On l'entend dans les témoignages d'autres pères percevant le viol de leur fille comme leur déshonneur, leur punition. Heureusement pour Dinah, dans la Genèse, le blâme et la sanction incombent entièrement à l'auteur et à son peuple, pas à elle. D'autres femmes, nous le savons, encore et toujours, ne sont pas aussi chanceuses.
Des crimes, au nom de l’honneur familial, entres autres, sont commis au quotidien à travers le monde. Pas étonnant que les femmes se taisent!
Cette indignation n'est qu'une partie d'un problème beaucoup plus vaste de violence à l'égard des femmes. Par exemple, selon le Fonds des Nations Unies pour l'enfance (UNICEF), plus de 5 000 épouses meurent chaque année en Inde parce que leur dot est jugée insuffisante. Widney Brown, directrice du plaidoyer pour « Human Rights Watch, », a déclaré que « dans les pays où l'islam est pratiqué, on les appelle « crimes d'honneur », mais les décès liés à la dot et les soi-disant crimes passionnels ont une dynamique similaire, dans ce sens où les femmes sont tuées par la famille du mari. Les assassins et leurs crimes sont perçus comme excusables ou compréhensibles.
« Ces pratiques, a-t-elle déclaré, « transcendent les cultures et les religions ».
Dans les rares cas où le tollé général du monde et la pression internationale sont utilisés, la vie d'une femme sera épargnée. Mais les histoires, à la une des journaux, ne commencent pas à aborder l'étendue et la profondeur du problème.

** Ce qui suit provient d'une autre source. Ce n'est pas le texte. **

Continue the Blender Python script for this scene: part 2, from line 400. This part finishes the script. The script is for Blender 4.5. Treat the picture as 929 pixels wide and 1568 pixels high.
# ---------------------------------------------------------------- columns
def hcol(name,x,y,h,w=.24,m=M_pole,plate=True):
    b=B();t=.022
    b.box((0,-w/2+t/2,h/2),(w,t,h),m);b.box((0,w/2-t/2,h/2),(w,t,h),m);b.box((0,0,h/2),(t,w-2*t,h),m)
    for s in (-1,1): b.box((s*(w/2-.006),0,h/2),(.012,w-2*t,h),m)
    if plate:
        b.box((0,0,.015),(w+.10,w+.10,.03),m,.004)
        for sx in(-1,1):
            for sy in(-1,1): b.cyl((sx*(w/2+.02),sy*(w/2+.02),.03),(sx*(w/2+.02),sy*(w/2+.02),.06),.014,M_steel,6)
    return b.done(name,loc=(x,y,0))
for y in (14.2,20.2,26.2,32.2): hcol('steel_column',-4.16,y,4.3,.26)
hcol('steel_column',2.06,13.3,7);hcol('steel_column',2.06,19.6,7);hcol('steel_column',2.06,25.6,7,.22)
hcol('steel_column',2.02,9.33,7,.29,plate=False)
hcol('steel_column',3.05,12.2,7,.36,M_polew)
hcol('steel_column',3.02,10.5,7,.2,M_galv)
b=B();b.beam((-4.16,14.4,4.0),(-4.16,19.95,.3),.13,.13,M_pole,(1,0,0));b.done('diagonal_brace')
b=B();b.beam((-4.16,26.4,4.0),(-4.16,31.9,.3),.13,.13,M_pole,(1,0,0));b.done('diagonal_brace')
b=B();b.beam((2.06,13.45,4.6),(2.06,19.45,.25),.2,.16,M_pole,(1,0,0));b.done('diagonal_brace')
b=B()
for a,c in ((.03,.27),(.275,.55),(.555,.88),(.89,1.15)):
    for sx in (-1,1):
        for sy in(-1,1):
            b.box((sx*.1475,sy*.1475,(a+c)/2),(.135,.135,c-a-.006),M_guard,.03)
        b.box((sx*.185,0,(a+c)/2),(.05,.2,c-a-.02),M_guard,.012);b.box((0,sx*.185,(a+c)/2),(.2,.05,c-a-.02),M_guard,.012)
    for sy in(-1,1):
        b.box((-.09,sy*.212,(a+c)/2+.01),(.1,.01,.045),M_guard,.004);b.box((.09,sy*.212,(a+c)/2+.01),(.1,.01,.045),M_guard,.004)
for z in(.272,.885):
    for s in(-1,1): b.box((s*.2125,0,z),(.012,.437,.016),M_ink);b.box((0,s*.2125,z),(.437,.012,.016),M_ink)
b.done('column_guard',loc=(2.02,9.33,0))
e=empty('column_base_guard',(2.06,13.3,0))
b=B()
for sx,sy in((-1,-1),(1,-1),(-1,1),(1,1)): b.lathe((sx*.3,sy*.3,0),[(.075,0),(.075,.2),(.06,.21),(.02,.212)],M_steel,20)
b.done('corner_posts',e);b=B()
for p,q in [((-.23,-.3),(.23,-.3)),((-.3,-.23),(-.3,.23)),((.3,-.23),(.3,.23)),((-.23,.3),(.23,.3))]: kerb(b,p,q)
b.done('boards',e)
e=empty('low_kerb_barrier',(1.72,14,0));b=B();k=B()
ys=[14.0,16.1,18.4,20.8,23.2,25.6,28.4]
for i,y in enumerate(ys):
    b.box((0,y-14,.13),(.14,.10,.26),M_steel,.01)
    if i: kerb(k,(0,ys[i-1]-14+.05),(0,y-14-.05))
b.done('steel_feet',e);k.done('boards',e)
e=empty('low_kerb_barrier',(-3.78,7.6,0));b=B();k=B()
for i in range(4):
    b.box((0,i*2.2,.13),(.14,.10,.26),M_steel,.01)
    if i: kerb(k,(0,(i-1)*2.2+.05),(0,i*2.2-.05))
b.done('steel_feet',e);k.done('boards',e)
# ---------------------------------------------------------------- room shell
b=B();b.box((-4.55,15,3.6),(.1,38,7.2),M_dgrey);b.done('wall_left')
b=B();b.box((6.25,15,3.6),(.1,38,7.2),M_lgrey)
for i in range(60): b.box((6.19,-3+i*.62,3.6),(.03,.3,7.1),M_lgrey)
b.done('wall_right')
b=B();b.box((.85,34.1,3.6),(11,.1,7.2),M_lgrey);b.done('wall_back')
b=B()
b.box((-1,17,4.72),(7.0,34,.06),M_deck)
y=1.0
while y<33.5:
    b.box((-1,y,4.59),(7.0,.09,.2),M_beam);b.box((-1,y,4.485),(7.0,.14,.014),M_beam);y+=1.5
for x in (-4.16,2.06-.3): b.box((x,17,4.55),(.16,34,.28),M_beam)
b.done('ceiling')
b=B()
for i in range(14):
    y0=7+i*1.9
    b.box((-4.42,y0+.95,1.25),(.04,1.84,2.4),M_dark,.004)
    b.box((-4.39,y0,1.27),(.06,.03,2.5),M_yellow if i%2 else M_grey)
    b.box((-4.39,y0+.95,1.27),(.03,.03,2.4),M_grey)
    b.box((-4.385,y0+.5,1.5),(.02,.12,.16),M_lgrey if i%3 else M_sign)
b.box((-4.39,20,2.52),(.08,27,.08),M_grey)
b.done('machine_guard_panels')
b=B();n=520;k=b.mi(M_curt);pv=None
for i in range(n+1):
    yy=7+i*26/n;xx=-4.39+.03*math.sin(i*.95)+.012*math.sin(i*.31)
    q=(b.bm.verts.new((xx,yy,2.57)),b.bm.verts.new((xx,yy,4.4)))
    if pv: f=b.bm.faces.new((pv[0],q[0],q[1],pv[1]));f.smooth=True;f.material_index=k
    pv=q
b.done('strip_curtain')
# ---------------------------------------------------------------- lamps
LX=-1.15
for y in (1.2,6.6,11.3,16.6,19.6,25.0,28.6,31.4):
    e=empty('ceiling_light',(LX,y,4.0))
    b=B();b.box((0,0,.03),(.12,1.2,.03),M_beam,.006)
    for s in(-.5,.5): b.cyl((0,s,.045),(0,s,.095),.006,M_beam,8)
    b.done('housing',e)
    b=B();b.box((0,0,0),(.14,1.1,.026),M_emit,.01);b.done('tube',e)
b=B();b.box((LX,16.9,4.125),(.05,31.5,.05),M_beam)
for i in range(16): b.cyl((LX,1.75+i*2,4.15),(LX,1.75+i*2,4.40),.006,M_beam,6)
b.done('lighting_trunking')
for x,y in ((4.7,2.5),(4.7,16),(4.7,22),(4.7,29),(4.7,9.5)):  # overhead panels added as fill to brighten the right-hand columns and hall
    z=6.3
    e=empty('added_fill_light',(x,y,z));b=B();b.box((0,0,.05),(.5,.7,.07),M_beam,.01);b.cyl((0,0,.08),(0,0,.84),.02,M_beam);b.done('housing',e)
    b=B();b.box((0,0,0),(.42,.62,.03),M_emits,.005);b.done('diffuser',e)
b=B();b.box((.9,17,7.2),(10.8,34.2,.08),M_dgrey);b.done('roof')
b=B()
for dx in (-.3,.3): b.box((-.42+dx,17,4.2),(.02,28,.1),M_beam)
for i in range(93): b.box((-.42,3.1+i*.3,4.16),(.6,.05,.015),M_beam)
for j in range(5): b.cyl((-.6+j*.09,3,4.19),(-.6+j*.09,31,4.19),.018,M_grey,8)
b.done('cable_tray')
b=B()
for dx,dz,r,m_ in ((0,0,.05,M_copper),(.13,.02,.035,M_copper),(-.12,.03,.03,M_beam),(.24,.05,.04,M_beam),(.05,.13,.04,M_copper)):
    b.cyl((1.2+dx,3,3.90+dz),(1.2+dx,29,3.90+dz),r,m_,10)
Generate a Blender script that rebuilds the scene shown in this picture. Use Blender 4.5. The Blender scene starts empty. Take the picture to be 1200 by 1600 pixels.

Qu'arrive-t-il à Dinah au lendemain de l'épreuve?
Nous ne le savons pas.
Nous n'entendons plus jamais parler d'elle, comme nous n'entendrons peut-être jamais plus les femmes de notre génération, victimes de violence, dont les voix ne sont pas entendues. Mais l'héritage de Yaacov, en étant celui qui lutte, exige que nous affrontions les parties sombres de nous-mêmes et de notre monde - et que nous n'ignorions pas passivement ces faits. L'histoire de Dinah nous met au défi d'aller encore plus loin et d'être aussi la voix de toutes les femmes.